> **MATERIAL**
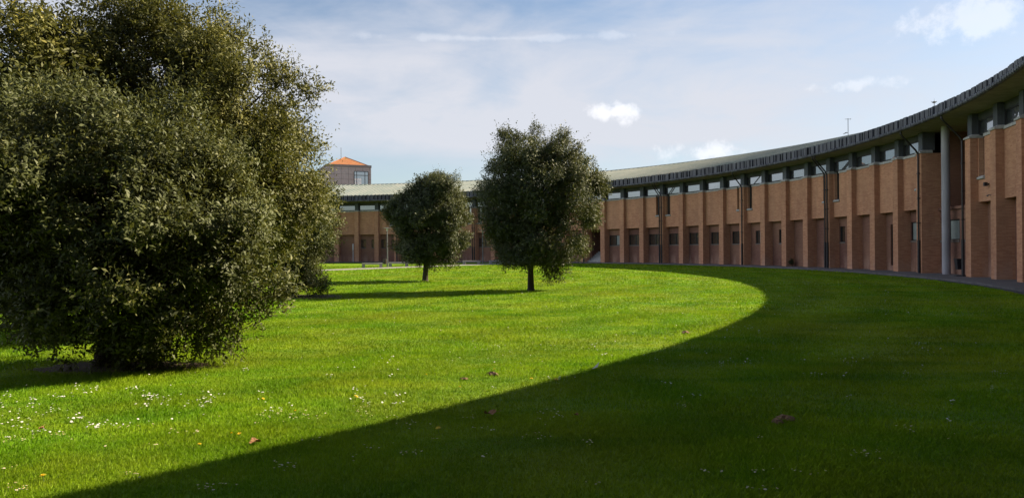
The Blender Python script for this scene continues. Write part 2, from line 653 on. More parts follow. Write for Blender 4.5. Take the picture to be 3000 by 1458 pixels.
mb = MB()
mg = MB()
I0, I1 = -44, 36
step = 0.5
i = I0
while i < I1:
    a, b = th_of(i), th_of(i + step)
    ea, eb = walk_edge(i), walk_edge(i + step)
    o_ = R + 4.0
    mb.face([polar(a, ea, .1), polar(b, eb, .1), polar(b, o_, .1), polar(a, o_, .1)])
    mb.face([polar(a, ea, -.05), polar(b, eb, -.05), polar(b, eb, .1), polar(a, ea, .1)])
    if i < 28:
        mg.face([polar(a, ea - .36, .012), polar(b, eb - .36, .012), polar(b, eb, .012), polar(a, ea, .012)])
    i += step
tag(mb.build('pavement', M['walk']), kind='structure')
tag(mg.build('gravel', M['gravel']), kind='structure')

# unseen paving outside the ring, added to cut green bounce off the ground
mb = MB()
for k in range(N):
    a, b = 2 * math.pi * k / N, 2 * math.pi * (k + 1) / N
    for r0, r1 in ((R + 16.2, R + 60), (R + 60, 700)):
        mb.face([polar(a, r0, .01), polar(a, r1, .01), polar(b, r1, .01), polar(b, r0, .01)])
tag(mb.build('pavement', M['paving']), kind='structure')

# pale path crossing the lawn towards the middle of the court
P0, P1 = Vector((-30.0, 41.0, 0)), Vector((-0.2, 83.3, 0))
pd = (P1 - P0).normalized()
pn = Vector((-pd.y, pd.x, 0))
mb = MB()
K = 40
for k in range(K):
    a, b = P0.lerp(P1, k / K), P0.lerp(P1, (k + 1) / K)
    mb.face([a - pn * 1.55 + Vector((0, 0, .02)), b - pn * 1.55 + Vector((0, 0, .02)),
             b + pn * 1.55 + Vector((0, 0, .02)), a + pn * 1.55 + Vector((0, 0, .02))])
    mb.face([a - pn * 1.55 + Vector((0, 0, -.02)), b - pn * 1.55 + Vector((0, 0, -.02)),
             b - pn * 1.55 + Vector((0, 0, .02)), a - pn * 1.55 + Vector((0, 0, .02))])
tag(mb.build('path', M['paving']), kind='structure')


def earth_patch(name, cx, cy, rx, ry, seed, n=40):
    r_ = random.Random(seed)
    ph = [r_.uniform(0, 6.28) for _ in range(4)]
    pts = []
    for k in range(n):
        a = 2 * math.pi * k / n
        f = 1 + .12 * math.sin(3 * a + ph[0]) + .09 * math.sin(5 * a + ph[1]) + .06 * math.sin(9 * a + ph[2])
        pts.append((cx + rx * f * math.cos(a), cy + ry * f * math.sin(a), .006))
    m_ = MB()
    m_.face(pts)
    return tag(m_.build(name, M['earth']), kind='structure')


earth_patch('bare_earth', -5.6, 10.6, 1.3, 0.55, 3)
earth_patch('bare_earth', -8.0, 26.3, 2.1, 1.3, 5)

# ------------------------------------------------------------------ the curved brick building
bld = empty('curved_brick_building', (CX, CY, 0))
tag(bld, 'long curved two-storey brick building with green metal roof and dark scalloped eaves around the lawn', 'building')
bld_inv = Matrix.Translation((-CX, -CY, 0))


def frame_at(th, r=R):
    """local x along the wall towards the near end, local y outward from the court"""
    return bld_inv @ Matrix.Translation(polar(th, r, 0)) @ Matrix.Rotation(th - math.pi / 2, 4, 'Z')


def put(name, me, mat4, parent=bld):
    o = bpy.data.objects.new(name, me)
    COL.objects.link(o)
    o.parent = parent
    o.matrix_local = mat4
    return o


SOF = 8.02                       # underside of the eaves at the wall
ZB = 0.1
# meshes shared by the bays
mb = MB(); mb.box(-PW, 0, 0, 1.15, ZB - .05, 6.85)
ME_pier = mb.mesh('pier', M['brick'])
mb = MB()
mb.hexa([(-PW - .05, -.06, 6.85), (.05, -.06, 6.85), (.05, .62, 6.85), (-PW - .05, .62, 6.85)],
        [(-PW - .05, -.06, 6.93), (.05, -.06, 6.93), (.05, .62, 6.93), (-PW - .05, .62, 6.93)])
mb.hexa([(-PW - .05, -.06, 6.9301), (.05, -.06, 6.9301), (.05, .62, 6.9301), (-PW - .05, .62, 6.9301)],
        [(-PW + .0, .10, 7.03), (.0, .10, 7.03), (.0, .62, 7.03), (-PW + .0, .62, 7.03)])
ME_cap = mb.mesh('pier_cap', M['conc'])
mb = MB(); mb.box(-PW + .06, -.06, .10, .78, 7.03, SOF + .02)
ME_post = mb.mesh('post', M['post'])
W2 = (BAY - PW) / 2              # half width of the opening between piers


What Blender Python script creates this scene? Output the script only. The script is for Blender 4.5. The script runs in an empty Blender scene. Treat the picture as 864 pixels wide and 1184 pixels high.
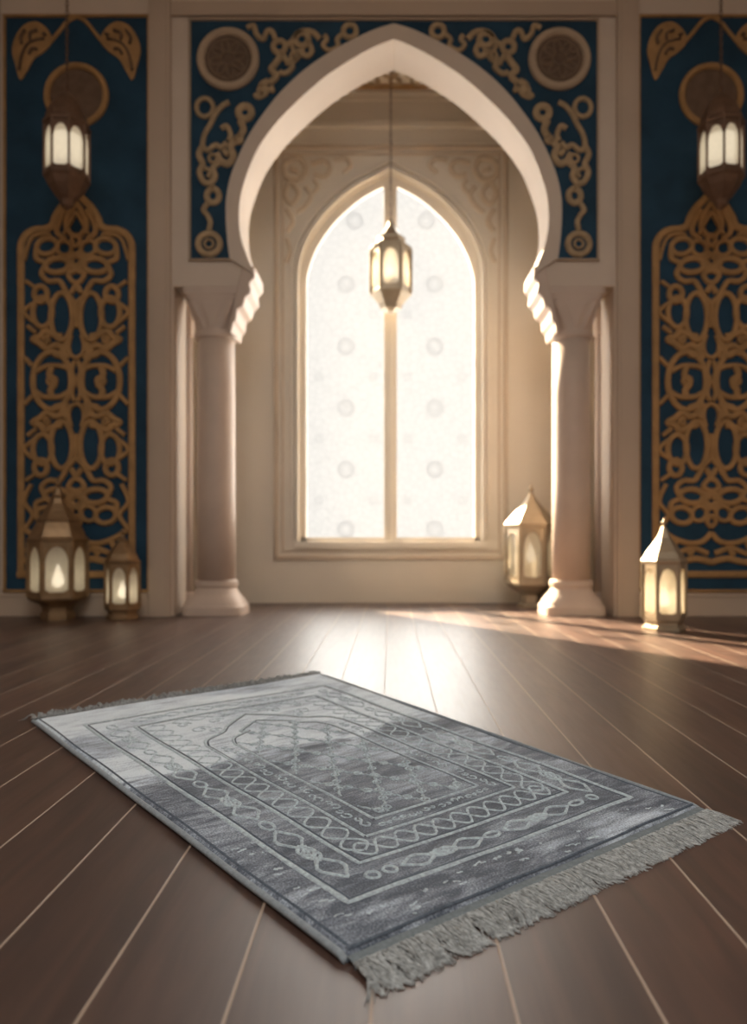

> **PROBLEM DESCRIPTION**
Transcribe the records word for word and include no pictures.

> **RESULT OF THE TASK**
The Blender Python script for this scene continues. Write part 2, from line 653 on. More parts follow. Write for Blender 4.5. Take the picture to be 3000 by 1458 pixels.
mb = MB()
mg = MB()
I0, I1 = -44, 36
step = 0.5
i = I0
while i < I1:
    a, b = th_of(i), th_of(i + step)
    ea, eb = walk_edge(i), walk_edge(i + step)
    o_ = R + 4.0
    mb.face([polar(a, ea, .1), polar(b, eb, .1), polar(b, o_, .1), polar(a, o_, .1)])
    mb.face([polar(a, ea, -.05), polar(b, eb, -.05), polar(b, eb, .1), polar(a, ea, .1)])
    if i < 28:
        mg.face([polar(a, ea - .36, .012), polar(b, eb - .36, .012), polar(b, eb, .012), polar(a, ea, .012)])
    i += step
tag(mb.build('pavement', M['walk']), kind='structure')
tag(mg.build('gravel', M['gravel']), kind='structure')

# unseen paving outside the ring, added to cut green bounce off the ground
mb = MB()
for k in range(N):
    a, b = 2 * math.pi * k / N, 2 * math.pi * (k + 1) / N
    for r0, r1 in ((R + 16.2, R + 60), (R + 60, 700)):
        mb.face([polar(a, r0, .01), polar(a, r1, .01), polar(b, r1, .01), polar(b, r0, .01)])
tag(mb.build('pavement', M['paving']), kind='structure')

# pale path crossing the lawn towards the middle of the court
P0, P1 = Vector((-30.0, 41.0, 0)), Vector((-0.2, 83.3, 0))
pd = (P1 - P0).normalized()
pn = Vector((-pd.y, pd.x, 0))
mb = MB()
K = 40
for k in range(K):
    a, b = P0.lerp(P1, k / K), P0.lerp(P1, (k + 1) / K)
    mb.face([a - pn * 1.55 + Vector((0, 0, .02)), b - pn * 1.55 + Vector((0, 0, .02)),
             b + pn * 1.55 + Vector((0, 0, .02)), a + pn * 1.55 + Vector((0, 0, .02))])
    mb.face([a - pn * 1.55 + Vector((0, 0, -.02)), b - pn * 1.55 + Vector((0, 0, -.02)),
             b - pn * 1.55 + Vector((0, 0, .02)), a - pn * 1.55 + Vector((0, 0, .02))])
tag(mb.build('path', M['paving']), kind='structure')


def earth_patch(name, cx, cy, rx, ry, seed, n=40):
    r_ = random.Random(seed)
    ph = [r_.uniform(0, 6.28) for _ in range(4)]
    pts = []
    for k in range(n):
        a = 2 * math.pi * k / n
        f = 1 + .12 * math.sin(3 * a + ph[0]) + .09 * math.sin(5 * a + ph[1]) + .06 * math.sin(9 * a + ph[2])
        pts.append((cx + rx * f * math.cos(a), cy + ry * f * math.sin(a), .006))
    m_ = MB()
    m_.face(pts)
    return tag(m_.build(name, M['earth']), kind='structure')


earth_patch('bare_earth', -5.6, 10.6, 1.3, 0.55, 3)
earth_patch('bare_earth', -8.0, 26.3, 2.1, 1.3, 5)

# ------------------------------------------------------------------ the curved brick building
bld = empty('curved_brick_building', (CX, CY, 0))
tag(bld, 'long curved two-storey brick building with green metal roof and dark scalloped eaves around the lawn', 'building')
bld_inv = Matrix.Translation((-CX, -CY, 0))


def frame_at(th, r=R):
    """local x along the wall towards the near end, local y outward from the court"""
    return bld_inv @ Matrix.Translation(polar(th, r, 0)) @ Matrix.Rotation(th - math.pi / 2, 4, 'Z')


def put(name, me, mat4, parent=bld):
    o = bpy.data.objects.new(name, me)
    COL.objects.link(o)
    o.parent = parent
    o.matrix_local = mat4
    return o


SOF = 8.02                       # underside of the eaves at the wall
ZB = 0.1
# meshes shared by the bays
mb = MB(); mb.box(-PW, 0, 0, 1.15, ZB - .05, 6.85)
ME_pier = mb.mesh('pier', M['brick'])
mb = MB()
mb.hexa([(-PW - .05, -.06, 6.85), (.05, -.06, 6.85), (.05, .62, 6.85), (-PW - .05, .62, 6.85)],
        [(-PW - .05, -.06, 6.93), (.05, -.06, 6.93), (.05, .62, 6.93), (-PW - .05, .62, 6.93)])
mb.hexa([(-PW - .05, -.06, 6.9301), (.05, -.06, 6.9301), (.05, .62, 6.9301), (-PW - .05, .62, 6.9301)],
        [(-PW + .0, .10, 7.03), (.0, .10, 7.03), (.0, .62, 7.03), (-PW + .0, .62, 7.03)])
ME_cap = mb.mesh('pier_cap', M['conc'])
mb = MB(); mb.box(-PW + .06, -.06, .10, .78, 7.03, SOF + .02)
ME_post = mb.mesh('post', M['post'])
W2 = (BAY - PW) / 2              # half width of the opening between piers


What Blender Python script creates this scene? Output the script only. The script is for Blender 4.5. The script runs in an empty Blender scene. Treat the picture as 864 pixels wide and 1184 pixels high.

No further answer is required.